As part of the settlement, the company agreed to pay nearly $2.5 million in disgorgement and anticipated interest, as well as a $1 million civil penalty.

This settlement comes on the heels of the recent ruling in the case between the SEC and Ripple. 

The judge in the Ripple case applied the well-known Howey test, which determines whether a transaction qualifies as an investment contract and, therefore, a security under federal law. 

The judge ruled that although XRP may not qualify as a security when it is traded on an exchange, its institutional sales constitute an unregistered securities offering.

Drawing a parallel, the SEC’s claims against Quantstamp appear to revolve around the notion that QSP’s purchasers had a reasonable expectation of profit from the company’s efforts. 

This is in line with the criterion of the Howey test, which examines whether investors expect profits from the efforts of others.

The moves of the Web3 company Quantstamp

During the ICO, Quantstamp made statements about the potential profitability of the protocol it planned to develop. 

The company suggested that the automated smart contract security monitoring platform it intended to create would be profitable, given the potential costs associated with smart contract failures.

Unfortunately, despite completing the automated smart contract security audit platform in June 2019, the company is no longer operational, which may have made SEC enforcement actions and settlement negotiations more complex.

The SEC’s decision to sue Quantstamp soon after the Ripple ruling underscores the agency’s commitment to enforcing securities laws in the cryptocurrency and blockchain space. 

It serves as a reminder to other blockchain and cryptocurrency companies that the SEC is actively monitoring and regulating the industry, and companies must be diligent in complying with relevant regulations to avoid similar enforcement actions.

As the cryptocurrency and blockchain industry continues to evolve, regulators are likely to monitor it ever more closely. 

It is essential that companies operating in this space seek legal counsel and ensure compliance with securities laws and regulations to reduce potential risks and legal consequences. 

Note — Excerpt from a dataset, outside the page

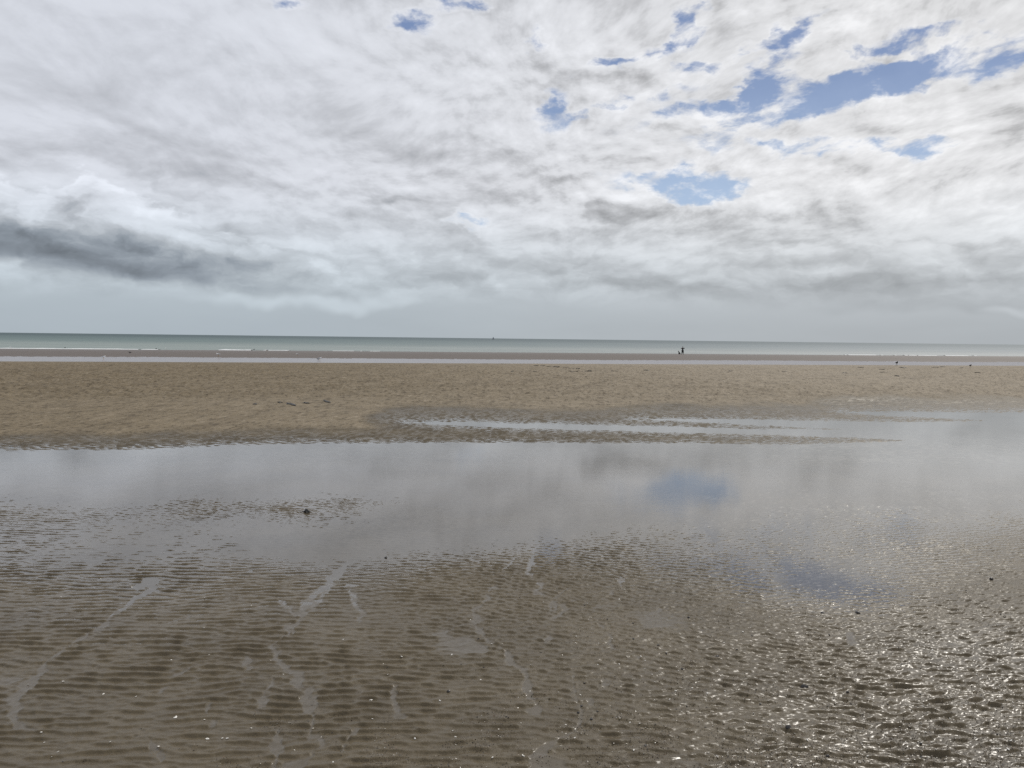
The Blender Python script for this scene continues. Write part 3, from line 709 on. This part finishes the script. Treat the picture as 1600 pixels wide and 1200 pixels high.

This proactive approach will not only safeguard investors’ interests, but also contribute to the long-term growth and legitimacy of the industry.

The case of Quantstamp is an essential lesson for other blockchain companies that have conducted or are planning ICOs. 

It underscores the importance of understanding the legal implications of token sales and ensuring compliance with applicable securities laws. 

Startups and projects in the cryptocurrency space should seek out blockchain regulatory experts to successfully navigate the complex legal landscape.

Conclusions

Blockchain technology has the potential to revolutionize a number of industries, from finance to supply chain to healthcare to governance. 

However, to fully exploit this potential, it is critical to strike a delicate balance between promoting innovation and protecting market participants.

The SEC’s recent charges against Quantstamp after the Ripple ruling leave a message in the cryptocurrency and blockchain ecosystem. They underscore the need for increased regulatory oversight and the importance of securities law enforcement. 

As the industry continues to grow, collaboration between industry players and regulators is critical to establish consistent and transparent regulatory frameworks that promote innovation and protect investors. 

Only through these collective efforts can the cryptocurrency and blockchain industry truly realize its potential as a transformative force in the global economy.